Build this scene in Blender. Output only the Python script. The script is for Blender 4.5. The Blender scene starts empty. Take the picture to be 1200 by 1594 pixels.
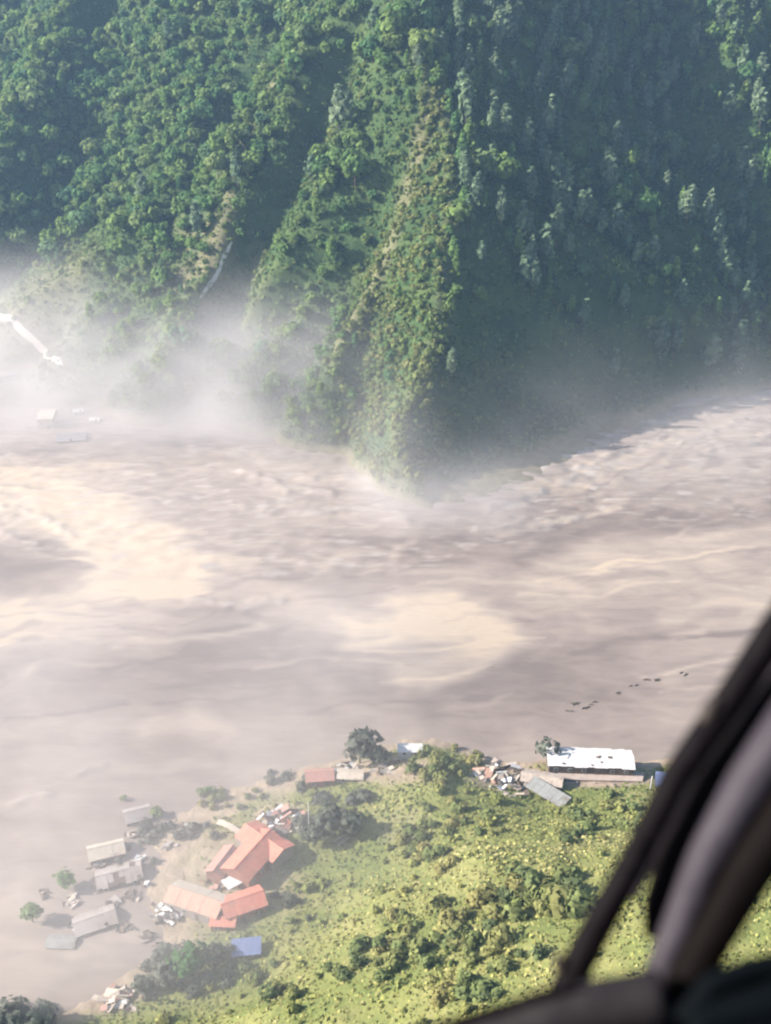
import bpy, math, random
import numpy as np
from mathutils import Vector

random.seed(7)
rng = np.random.default_rng(11)
SC = bpy.context.scene
COL = SC.collection

# ------------------------------------------------------------------ camera, light, exposure
CAM_H = 247.0
PITCH = math.radians(28.0)
F_PX = 1709.0                       # focal length in pixels of the 1200 x 1594 photograph
cam_d = bpy.data.cameras.new('camera')
cam = bpy.data.objects.new('camera', cam_d)
COL.objects.link(cam)
cam.location = (0, 0, CAM_H)
cam.rotation_euler = (math.pi / 2 - PITCH, 0, 0)
cam_d.sensor_fit = 'VERTICAL'
cam_d.sensor_height = 24.0
cam_d.lens = 24.0 * F_PX / 1594.0
cam_d.clip_start = 0.05
cam_d.clip_end = 6000
cam_d.dof.use_dof = True
cam_d.dof.focus_distance = 7.0
cam_d.dof.aperture_fstop = cam_d.lens / 12.0   # 12 mm pupil: the near window frame goes soft
SC.camera = cam

SUN_TO = Vector((-0.86, -0.04, 0.49)).normalized()
SUN_EL = math.asin(SUN_TO.z)
SUN_AZ = math.atan2(SUN_TO.x, SUN_TO.y)
world = bpy.data.worlds.new('World')
SC.world = world
world.use_nodes = True
wn = world.node_tree
bg = wn.nodes['Background']
sky = wn.nodes.new('ShaderNodeTexSky')
sky.sky_type = 'NISHITA'
sky.sun_disc = False
sky.sun_elevation = SUN_EL
sky.sun_rotation = SUN_AZ
wn.links.new(sky.outputs[0], bg.inputs[0])
bg.inputs[1].default_value = 0.08
sun_d = bpy.data.lights.new('sun', 'SUN')
sun_d.energy = 5.0
sun_d.angle = math.radians(0.5)
sun_d.color = (1.0, 0.93, 0.84)
sun = bpy.data.objects.new('sun', sun_d)
COL.objects.link(sun)
sun.location = (-300, 100, 600)
sun.rotation_euler = SUN_TO.to_track_quat('Z', 'Y').to_euler()
SC.view_settings.view_transform = 'Standard'
SC.view_settings.look = 'None'
SC.view_settings.gamma = 1.0
SC.view_settings.use_curve_mapping = False
SC.view_settings.exposure = 1.62
SC.render.engine = 'CYCLES'
SC.cycles.max_bounces = 5
SC.cycles.diffuse_bounces = 2
SC.cycles.glossy_bounces = 2
SC.cycles.transmission_bounces = 2
SC.cycles.transparent_max_bounces = 4
SC.cycles.volume_bounces = 1
SC.cycles.use_denoising = True
HAZE_DENSITY = 0.000115
MIST_DENSITY = 0.024

# ------------------------------------------------------------------ pixel <-> world
cp, sp = math.cos(PITCH), math.sin(PITCH)
FWD = np.array([0, cp, -sp]); UP = np.array([0, sp, cp]); RIGHT = np.array([1.0, 0, 0])

def ray(px, py):
    return FWD + (px - 600) / F_PX * RIGHT + (797 - py) / F_PX * UP

def P(px, py, z=0.0):
    """world point seen at a pixel of the photograph, at height z"""
    d = ray(px, py)
    t = (z - CAM_H) / d[2]
    return np.array([d[0] * t, d[1] * t, z])

def project(p):
    q = np.asarray(p, float) - np.array([0, 0, CAM_H])
    zc = q @ FWD
    zc = np.where(np.abs(zc) < 1e-6, 1e-6, zc)
    return 600 + F_PX * (q @ RIGHT) / zc, 797 - F_PX * (q @ UP) / zc, zc

# ------------------------------------------------------------------ noise
_perm = rng.permutation(512).astype(np.int64)
_perm = np.concatenate([_perm, _perm])
_ga = rng.uniform(0, 2 * np.pi, 1024)
_gx, _gy = np.cos(_ga), np.sin(_ga)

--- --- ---

▶ _THE TASK_
Emit the lines of the material exactly, from its first line to the line containing "from mathutils import Vector", inclusive; leave every picture out.

▶ _THE OUTPUT_
Build this scene in Blender. Output only the Python script. The script is for Blender 4.5. The Blender scene starts empty. Take the picture to be 1200 by 1594 pixels.
import bpy, math, random
import numpy as np
from mathutils import Vector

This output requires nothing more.